* BEGIN DATA SUPPLIED *

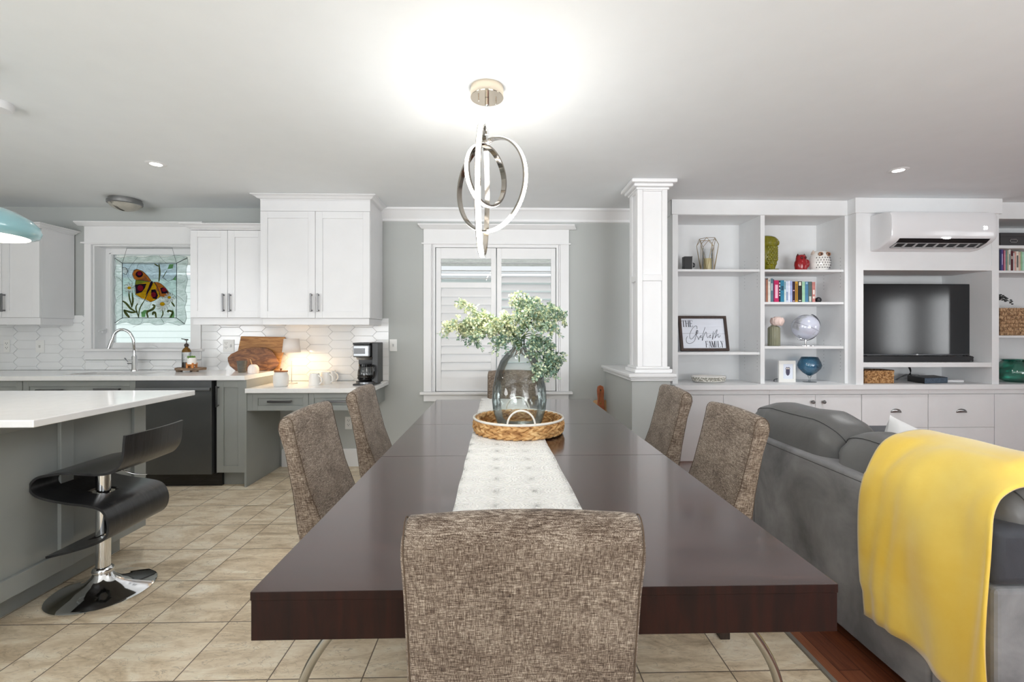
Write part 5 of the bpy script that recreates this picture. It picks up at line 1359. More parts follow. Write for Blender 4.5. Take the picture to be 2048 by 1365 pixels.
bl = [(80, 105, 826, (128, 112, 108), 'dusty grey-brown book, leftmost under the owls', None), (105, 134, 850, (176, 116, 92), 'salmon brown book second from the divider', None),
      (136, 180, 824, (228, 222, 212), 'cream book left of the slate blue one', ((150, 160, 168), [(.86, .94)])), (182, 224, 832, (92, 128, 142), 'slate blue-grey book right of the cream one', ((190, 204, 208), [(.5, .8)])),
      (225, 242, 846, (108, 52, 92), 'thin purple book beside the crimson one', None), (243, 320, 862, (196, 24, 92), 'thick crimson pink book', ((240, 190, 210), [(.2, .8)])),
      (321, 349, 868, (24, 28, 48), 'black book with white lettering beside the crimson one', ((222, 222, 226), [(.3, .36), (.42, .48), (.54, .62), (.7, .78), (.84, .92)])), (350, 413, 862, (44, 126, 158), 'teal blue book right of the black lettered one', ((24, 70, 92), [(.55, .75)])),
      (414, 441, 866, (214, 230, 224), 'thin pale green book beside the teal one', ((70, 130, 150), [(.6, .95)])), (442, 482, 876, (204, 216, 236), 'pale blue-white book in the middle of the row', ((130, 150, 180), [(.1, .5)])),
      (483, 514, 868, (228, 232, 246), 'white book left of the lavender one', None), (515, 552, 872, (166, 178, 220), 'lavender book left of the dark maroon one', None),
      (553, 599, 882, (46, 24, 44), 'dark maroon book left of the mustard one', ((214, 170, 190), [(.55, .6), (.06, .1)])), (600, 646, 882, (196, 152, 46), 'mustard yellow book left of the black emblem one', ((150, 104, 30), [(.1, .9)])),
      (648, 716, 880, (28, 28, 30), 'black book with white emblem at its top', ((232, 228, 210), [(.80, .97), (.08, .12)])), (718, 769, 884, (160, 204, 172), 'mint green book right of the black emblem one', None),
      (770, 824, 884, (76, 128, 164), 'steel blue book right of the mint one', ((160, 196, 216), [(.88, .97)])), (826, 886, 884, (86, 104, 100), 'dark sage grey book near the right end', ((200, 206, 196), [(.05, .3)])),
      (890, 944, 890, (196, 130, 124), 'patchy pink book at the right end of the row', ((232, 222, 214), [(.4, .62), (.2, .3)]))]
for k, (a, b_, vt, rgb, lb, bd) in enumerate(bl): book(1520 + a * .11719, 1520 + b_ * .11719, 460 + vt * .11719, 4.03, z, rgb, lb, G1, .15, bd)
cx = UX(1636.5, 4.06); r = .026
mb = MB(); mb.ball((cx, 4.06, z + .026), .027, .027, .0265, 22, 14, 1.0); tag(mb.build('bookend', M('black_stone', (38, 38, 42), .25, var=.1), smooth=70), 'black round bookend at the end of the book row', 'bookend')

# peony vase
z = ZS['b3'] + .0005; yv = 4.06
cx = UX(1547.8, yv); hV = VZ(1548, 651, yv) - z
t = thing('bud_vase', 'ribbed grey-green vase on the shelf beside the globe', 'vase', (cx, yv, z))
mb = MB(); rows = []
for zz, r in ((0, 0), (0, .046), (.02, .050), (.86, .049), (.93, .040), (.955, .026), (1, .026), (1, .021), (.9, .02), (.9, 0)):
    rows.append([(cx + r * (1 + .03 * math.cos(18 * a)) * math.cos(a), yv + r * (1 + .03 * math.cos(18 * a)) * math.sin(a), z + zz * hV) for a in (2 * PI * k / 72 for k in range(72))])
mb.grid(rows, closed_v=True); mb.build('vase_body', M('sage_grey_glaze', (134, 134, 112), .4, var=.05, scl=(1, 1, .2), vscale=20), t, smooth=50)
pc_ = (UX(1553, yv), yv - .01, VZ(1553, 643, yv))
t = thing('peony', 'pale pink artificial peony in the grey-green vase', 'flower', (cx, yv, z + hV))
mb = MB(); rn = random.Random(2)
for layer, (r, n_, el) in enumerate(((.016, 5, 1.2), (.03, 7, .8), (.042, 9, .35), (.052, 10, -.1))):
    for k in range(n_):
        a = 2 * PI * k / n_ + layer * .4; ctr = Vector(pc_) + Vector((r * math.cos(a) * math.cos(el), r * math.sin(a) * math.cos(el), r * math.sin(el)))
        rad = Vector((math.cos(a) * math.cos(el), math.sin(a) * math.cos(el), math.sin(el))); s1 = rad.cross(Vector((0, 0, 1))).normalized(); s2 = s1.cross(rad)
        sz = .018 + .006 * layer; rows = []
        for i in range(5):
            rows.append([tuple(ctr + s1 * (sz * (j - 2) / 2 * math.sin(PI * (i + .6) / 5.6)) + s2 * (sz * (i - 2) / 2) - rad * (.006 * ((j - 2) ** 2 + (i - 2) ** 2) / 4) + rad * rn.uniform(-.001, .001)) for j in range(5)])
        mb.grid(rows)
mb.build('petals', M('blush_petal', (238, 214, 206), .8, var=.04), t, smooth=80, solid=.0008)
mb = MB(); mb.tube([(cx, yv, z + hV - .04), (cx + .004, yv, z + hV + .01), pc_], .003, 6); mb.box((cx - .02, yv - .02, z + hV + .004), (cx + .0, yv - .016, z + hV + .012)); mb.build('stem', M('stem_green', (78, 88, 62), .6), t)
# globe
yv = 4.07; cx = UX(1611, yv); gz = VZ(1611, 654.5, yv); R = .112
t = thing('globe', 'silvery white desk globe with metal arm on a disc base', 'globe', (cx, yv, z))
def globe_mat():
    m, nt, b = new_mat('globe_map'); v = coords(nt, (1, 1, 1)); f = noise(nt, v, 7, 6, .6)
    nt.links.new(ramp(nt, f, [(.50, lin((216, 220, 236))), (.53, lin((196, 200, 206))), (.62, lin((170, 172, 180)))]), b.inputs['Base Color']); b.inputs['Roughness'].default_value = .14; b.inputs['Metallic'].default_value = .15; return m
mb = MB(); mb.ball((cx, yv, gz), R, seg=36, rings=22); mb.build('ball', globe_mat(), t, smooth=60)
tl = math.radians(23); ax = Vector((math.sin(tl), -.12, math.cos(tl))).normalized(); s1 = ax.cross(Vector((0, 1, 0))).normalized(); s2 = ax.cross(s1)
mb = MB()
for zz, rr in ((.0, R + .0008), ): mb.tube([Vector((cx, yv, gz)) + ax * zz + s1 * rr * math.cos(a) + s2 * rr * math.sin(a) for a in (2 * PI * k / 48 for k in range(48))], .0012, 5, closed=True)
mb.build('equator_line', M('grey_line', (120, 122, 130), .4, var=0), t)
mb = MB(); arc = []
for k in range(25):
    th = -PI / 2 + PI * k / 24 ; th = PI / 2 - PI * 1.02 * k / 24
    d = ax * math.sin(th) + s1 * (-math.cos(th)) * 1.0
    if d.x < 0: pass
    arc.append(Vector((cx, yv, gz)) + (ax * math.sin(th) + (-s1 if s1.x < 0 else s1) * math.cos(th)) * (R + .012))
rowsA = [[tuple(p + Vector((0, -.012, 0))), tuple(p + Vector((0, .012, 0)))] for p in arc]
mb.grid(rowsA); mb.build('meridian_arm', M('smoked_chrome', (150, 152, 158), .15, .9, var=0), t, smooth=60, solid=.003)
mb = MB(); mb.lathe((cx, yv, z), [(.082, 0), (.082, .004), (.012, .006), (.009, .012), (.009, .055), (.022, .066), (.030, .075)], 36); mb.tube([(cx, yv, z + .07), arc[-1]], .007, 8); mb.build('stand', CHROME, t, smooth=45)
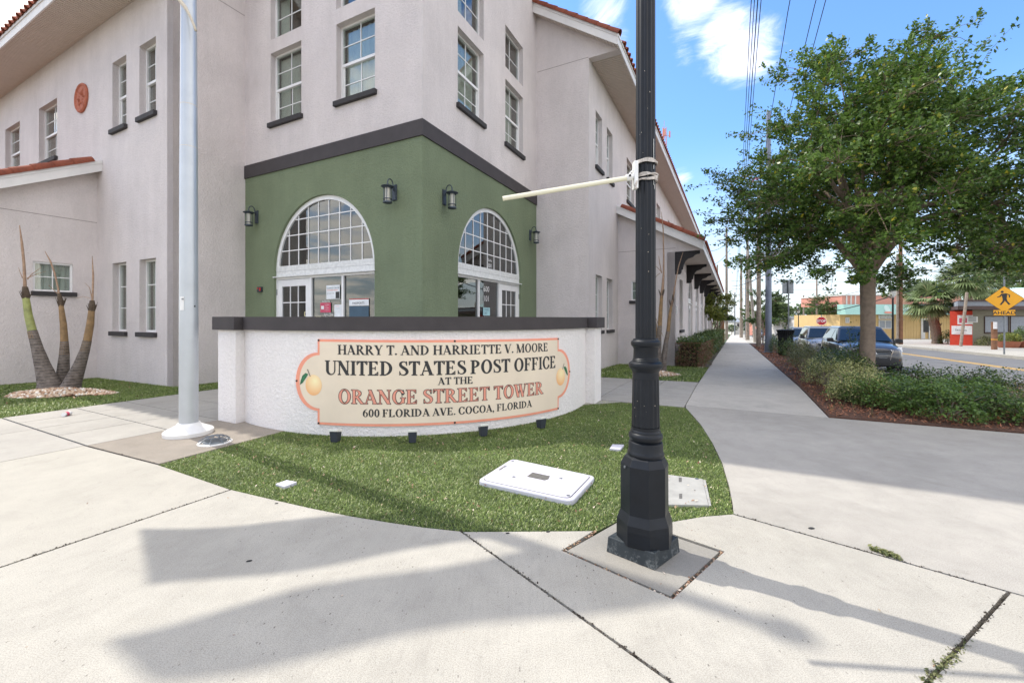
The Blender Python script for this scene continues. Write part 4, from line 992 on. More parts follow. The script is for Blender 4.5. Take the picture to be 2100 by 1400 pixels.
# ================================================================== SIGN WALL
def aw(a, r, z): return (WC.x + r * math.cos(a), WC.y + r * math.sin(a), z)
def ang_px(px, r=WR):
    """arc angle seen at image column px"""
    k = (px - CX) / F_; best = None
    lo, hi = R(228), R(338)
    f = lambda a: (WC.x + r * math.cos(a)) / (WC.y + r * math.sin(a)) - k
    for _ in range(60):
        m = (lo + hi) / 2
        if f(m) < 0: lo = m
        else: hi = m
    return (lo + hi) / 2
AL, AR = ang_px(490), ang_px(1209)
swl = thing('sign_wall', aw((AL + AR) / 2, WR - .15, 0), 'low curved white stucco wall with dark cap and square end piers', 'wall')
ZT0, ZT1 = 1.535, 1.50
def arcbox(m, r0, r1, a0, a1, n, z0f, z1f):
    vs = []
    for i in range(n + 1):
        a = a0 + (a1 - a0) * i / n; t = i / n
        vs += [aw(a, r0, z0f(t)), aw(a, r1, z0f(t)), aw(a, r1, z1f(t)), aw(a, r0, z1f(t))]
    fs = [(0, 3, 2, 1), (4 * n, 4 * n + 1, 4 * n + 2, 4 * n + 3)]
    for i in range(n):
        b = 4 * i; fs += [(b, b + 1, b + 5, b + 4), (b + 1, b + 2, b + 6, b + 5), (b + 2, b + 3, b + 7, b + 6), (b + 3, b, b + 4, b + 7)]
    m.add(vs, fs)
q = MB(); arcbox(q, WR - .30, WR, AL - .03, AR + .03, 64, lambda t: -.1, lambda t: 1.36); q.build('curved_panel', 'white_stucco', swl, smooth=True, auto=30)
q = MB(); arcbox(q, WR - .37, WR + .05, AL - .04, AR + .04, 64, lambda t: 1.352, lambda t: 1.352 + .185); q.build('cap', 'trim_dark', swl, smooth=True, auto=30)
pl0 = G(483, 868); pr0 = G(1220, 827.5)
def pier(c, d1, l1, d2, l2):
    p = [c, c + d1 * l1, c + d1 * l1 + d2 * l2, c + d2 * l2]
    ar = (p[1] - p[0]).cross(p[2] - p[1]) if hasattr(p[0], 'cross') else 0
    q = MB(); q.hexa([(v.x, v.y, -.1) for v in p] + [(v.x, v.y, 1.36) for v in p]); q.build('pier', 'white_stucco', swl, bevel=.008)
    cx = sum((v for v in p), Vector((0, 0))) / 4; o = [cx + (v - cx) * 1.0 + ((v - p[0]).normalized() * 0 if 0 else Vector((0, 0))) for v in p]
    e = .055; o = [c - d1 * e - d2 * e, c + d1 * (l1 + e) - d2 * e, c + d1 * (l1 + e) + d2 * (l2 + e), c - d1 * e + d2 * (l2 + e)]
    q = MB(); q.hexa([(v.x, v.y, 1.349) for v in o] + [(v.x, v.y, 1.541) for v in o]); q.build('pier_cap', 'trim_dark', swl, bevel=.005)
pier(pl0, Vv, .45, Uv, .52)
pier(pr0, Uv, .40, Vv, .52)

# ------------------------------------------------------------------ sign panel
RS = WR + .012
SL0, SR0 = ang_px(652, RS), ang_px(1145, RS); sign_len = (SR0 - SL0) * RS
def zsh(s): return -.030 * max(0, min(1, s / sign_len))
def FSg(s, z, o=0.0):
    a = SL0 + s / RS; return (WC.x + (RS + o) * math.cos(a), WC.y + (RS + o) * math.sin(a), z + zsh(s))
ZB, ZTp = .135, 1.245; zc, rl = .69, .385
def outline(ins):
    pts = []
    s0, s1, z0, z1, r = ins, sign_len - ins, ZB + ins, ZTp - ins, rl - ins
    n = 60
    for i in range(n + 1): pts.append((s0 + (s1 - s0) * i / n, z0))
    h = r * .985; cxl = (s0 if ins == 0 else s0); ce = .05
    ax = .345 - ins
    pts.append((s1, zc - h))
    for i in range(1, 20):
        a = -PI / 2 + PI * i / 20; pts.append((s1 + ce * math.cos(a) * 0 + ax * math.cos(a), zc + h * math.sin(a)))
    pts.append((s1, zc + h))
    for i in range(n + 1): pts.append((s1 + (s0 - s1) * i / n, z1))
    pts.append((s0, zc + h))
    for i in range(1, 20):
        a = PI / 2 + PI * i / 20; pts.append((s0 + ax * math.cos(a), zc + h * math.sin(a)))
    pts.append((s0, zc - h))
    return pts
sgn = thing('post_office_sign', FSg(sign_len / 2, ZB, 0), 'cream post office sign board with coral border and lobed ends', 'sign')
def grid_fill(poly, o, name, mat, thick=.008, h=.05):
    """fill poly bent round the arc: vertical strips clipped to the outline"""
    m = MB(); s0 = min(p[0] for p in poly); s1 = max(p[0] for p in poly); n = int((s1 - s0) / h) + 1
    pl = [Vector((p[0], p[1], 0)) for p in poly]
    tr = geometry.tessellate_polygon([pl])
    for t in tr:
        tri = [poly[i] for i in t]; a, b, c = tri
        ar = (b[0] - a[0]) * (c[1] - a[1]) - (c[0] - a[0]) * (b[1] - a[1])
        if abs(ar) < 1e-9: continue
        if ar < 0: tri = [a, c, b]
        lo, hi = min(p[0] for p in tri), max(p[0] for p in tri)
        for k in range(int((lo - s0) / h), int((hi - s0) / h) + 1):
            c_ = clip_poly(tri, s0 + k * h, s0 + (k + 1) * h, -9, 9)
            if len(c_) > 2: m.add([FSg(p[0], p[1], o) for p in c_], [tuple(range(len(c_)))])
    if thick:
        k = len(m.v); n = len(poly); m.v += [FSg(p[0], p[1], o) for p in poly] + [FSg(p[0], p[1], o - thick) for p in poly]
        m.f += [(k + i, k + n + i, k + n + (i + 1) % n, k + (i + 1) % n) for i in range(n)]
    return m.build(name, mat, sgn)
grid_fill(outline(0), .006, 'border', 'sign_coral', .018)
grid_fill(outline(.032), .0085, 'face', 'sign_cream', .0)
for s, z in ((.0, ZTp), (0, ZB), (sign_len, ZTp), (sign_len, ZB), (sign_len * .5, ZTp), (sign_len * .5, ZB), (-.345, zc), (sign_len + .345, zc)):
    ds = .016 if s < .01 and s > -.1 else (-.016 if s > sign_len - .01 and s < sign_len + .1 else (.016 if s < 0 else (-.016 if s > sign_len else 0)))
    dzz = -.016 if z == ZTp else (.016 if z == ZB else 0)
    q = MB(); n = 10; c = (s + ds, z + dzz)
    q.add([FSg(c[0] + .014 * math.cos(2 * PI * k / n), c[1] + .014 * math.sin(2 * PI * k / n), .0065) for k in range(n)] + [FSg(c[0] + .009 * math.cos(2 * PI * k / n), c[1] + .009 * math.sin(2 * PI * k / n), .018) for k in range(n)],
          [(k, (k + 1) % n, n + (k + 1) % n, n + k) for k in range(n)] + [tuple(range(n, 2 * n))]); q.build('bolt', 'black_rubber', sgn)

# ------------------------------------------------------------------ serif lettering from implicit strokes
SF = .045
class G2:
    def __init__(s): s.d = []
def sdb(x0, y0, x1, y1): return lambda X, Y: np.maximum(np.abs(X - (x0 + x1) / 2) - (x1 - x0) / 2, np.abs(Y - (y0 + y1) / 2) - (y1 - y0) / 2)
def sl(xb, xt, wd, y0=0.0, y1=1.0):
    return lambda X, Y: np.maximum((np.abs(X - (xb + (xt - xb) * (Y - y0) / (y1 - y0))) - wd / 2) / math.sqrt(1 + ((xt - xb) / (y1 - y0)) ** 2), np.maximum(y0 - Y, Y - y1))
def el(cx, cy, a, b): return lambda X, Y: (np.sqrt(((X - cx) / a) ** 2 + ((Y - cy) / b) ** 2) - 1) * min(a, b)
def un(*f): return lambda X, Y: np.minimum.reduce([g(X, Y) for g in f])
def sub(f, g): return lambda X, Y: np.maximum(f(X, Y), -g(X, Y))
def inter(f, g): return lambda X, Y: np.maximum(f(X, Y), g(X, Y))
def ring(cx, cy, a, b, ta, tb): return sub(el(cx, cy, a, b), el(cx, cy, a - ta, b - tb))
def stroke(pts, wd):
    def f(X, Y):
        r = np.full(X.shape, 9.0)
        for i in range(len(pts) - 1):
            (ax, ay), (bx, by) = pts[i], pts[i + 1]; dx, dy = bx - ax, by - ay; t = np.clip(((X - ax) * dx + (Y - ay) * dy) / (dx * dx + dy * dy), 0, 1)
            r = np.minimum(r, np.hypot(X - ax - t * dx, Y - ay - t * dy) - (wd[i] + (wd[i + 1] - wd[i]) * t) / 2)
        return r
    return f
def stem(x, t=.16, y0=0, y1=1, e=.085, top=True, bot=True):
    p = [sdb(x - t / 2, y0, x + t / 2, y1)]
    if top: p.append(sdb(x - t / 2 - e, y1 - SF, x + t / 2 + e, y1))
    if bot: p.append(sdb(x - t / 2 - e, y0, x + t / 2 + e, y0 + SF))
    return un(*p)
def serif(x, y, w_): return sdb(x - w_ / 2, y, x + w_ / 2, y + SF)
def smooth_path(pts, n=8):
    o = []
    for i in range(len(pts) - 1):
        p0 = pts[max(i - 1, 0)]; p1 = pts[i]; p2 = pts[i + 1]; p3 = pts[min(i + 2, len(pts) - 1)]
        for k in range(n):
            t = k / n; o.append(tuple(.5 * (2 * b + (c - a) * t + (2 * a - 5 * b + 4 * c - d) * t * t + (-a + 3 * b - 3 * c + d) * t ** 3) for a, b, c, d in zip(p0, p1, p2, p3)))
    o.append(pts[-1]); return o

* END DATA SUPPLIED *

● PROBLEM REQUIREMENTS:
Only the count is needed: the number of lines in the data that include the word "this".

● SOLUTION BELOW:
2